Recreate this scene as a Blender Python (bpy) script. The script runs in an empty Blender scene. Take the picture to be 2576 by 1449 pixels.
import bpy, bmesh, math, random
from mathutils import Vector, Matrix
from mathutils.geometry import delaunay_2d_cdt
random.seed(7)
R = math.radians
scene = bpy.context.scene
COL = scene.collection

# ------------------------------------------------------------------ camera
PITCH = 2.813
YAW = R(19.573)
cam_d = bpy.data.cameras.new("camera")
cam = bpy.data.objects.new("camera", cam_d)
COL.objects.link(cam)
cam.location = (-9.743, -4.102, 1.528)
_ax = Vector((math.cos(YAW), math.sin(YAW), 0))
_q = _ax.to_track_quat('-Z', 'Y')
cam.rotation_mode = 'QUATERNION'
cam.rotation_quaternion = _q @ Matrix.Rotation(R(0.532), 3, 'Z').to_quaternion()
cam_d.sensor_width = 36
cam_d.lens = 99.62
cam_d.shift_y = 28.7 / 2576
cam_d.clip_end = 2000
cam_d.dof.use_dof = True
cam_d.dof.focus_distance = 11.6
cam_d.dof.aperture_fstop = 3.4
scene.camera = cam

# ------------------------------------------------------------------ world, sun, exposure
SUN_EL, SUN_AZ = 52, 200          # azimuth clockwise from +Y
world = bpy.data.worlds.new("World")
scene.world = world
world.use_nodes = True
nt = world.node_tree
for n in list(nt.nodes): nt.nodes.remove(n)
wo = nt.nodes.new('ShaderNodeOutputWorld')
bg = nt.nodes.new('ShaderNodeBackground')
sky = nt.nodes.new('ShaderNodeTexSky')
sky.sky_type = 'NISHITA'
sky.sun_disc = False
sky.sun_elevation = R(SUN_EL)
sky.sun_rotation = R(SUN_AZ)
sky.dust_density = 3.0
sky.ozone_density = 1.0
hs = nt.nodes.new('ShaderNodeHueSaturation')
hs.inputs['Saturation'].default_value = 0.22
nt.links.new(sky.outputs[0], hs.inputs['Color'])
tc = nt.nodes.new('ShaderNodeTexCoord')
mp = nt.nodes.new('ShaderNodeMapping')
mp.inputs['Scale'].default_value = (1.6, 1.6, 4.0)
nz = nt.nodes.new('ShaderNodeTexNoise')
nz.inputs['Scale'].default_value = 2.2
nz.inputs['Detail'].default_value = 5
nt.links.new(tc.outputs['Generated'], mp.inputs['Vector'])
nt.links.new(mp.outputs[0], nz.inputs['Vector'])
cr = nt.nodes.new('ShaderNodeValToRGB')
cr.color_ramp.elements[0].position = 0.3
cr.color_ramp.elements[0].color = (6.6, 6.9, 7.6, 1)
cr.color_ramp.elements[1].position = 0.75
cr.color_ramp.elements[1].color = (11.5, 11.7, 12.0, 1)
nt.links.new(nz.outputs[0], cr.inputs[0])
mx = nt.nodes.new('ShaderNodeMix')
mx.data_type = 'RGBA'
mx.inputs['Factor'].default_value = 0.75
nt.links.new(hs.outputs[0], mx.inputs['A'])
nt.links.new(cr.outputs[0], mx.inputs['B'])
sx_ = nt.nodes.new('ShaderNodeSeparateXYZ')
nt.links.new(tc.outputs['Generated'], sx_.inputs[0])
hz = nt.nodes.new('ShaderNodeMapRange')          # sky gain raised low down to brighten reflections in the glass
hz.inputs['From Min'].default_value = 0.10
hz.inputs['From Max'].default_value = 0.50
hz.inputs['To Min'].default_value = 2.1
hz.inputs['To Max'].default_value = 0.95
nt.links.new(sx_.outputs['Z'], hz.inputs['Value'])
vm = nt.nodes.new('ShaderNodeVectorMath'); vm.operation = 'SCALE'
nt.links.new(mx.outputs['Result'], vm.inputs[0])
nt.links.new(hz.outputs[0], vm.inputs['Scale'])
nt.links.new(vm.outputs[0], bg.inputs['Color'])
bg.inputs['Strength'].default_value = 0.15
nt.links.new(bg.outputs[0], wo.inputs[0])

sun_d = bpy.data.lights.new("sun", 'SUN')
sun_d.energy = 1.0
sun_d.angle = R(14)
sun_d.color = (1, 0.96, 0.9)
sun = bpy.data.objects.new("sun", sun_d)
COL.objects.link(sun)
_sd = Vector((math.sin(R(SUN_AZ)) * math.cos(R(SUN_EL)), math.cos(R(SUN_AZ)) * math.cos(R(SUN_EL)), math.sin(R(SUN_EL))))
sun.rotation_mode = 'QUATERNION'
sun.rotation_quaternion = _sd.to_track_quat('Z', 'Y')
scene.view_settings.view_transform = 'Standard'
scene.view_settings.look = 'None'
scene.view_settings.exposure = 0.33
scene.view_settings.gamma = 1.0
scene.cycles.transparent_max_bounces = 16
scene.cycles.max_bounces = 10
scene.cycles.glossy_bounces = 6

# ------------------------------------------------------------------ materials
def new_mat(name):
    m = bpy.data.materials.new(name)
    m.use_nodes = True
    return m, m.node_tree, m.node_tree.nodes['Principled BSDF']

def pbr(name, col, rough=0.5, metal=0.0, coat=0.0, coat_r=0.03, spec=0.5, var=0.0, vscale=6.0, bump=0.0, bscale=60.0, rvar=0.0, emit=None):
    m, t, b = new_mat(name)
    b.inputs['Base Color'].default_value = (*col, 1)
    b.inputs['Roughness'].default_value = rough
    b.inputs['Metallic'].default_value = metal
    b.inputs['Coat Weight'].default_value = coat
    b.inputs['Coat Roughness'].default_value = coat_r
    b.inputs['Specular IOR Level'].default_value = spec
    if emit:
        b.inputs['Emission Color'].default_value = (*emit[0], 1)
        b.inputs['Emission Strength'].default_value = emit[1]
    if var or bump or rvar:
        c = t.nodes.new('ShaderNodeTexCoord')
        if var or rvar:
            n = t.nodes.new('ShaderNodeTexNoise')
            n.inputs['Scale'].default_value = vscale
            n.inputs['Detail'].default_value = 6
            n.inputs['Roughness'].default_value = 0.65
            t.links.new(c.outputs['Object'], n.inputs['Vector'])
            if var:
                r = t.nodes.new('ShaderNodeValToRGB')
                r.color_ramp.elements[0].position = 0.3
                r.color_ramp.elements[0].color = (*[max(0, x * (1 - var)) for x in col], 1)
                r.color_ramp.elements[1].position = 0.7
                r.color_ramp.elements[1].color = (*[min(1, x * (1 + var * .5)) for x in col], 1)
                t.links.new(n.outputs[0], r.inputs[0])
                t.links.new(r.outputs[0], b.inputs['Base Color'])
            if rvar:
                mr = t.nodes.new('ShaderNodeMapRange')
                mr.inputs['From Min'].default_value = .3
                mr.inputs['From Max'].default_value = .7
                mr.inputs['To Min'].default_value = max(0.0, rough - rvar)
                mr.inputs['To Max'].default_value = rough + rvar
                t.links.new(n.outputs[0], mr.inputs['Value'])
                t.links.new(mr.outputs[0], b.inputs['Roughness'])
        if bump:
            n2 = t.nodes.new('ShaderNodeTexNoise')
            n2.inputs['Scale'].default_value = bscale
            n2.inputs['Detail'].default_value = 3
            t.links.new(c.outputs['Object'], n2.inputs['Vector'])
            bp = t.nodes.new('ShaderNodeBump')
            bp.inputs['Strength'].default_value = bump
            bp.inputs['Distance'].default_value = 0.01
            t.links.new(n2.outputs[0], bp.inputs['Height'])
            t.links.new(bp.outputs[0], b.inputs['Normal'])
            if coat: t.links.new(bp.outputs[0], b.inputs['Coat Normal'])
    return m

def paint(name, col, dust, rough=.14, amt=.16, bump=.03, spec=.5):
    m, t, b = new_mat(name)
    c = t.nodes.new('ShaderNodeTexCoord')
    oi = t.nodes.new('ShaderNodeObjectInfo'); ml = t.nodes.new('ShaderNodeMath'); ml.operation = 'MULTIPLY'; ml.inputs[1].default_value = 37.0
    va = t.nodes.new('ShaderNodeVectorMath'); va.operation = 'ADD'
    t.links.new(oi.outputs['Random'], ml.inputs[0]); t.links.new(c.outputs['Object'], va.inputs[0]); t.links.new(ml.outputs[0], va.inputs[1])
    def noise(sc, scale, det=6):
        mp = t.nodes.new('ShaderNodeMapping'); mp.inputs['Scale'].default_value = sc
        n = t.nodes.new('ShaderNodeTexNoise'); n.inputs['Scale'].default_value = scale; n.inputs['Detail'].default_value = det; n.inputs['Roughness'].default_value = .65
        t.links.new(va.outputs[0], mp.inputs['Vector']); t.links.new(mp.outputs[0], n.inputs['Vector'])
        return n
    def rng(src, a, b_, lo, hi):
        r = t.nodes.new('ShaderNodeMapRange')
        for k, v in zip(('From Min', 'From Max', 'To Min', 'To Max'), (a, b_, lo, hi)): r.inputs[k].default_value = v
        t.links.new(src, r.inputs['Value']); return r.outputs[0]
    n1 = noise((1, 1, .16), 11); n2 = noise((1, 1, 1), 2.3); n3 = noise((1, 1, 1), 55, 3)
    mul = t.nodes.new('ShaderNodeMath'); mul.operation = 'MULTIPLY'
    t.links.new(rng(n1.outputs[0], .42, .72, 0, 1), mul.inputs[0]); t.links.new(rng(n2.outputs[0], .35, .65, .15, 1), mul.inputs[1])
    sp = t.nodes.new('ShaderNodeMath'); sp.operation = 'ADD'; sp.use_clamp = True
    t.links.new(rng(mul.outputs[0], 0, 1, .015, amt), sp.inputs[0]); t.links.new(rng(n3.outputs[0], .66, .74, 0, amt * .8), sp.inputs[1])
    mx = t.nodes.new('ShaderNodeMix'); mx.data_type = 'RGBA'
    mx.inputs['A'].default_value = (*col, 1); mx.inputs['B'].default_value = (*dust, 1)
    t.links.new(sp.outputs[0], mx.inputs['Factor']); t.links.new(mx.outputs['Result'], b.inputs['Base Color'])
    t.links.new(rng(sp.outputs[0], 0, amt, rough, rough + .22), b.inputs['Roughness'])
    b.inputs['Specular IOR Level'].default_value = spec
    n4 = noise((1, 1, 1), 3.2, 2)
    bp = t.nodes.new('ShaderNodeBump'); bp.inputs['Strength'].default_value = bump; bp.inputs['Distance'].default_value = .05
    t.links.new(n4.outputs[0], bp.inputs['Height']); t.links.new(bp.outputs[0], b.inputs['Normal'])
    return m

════

Reproduce, please, the lines of the material from its first line down to the line containing "COL = scene.collection", keeping both ends and nothing beyond them.

→ **RESPONSE TO THIS EXERCISE**:
Recreate this scene as a Blender Python (bpy) script. The script runs in an empty Blender scene. Take the picture to be 2576 by 1449 pixels.
import bpy, bmesh, math, random
from mathutils import Vector, Matrix
from mathutils.geometry import delaunay_2d_cdt
random.seed(7)
R = math.radians
scene = bpy.context.scene
COL = scene.collection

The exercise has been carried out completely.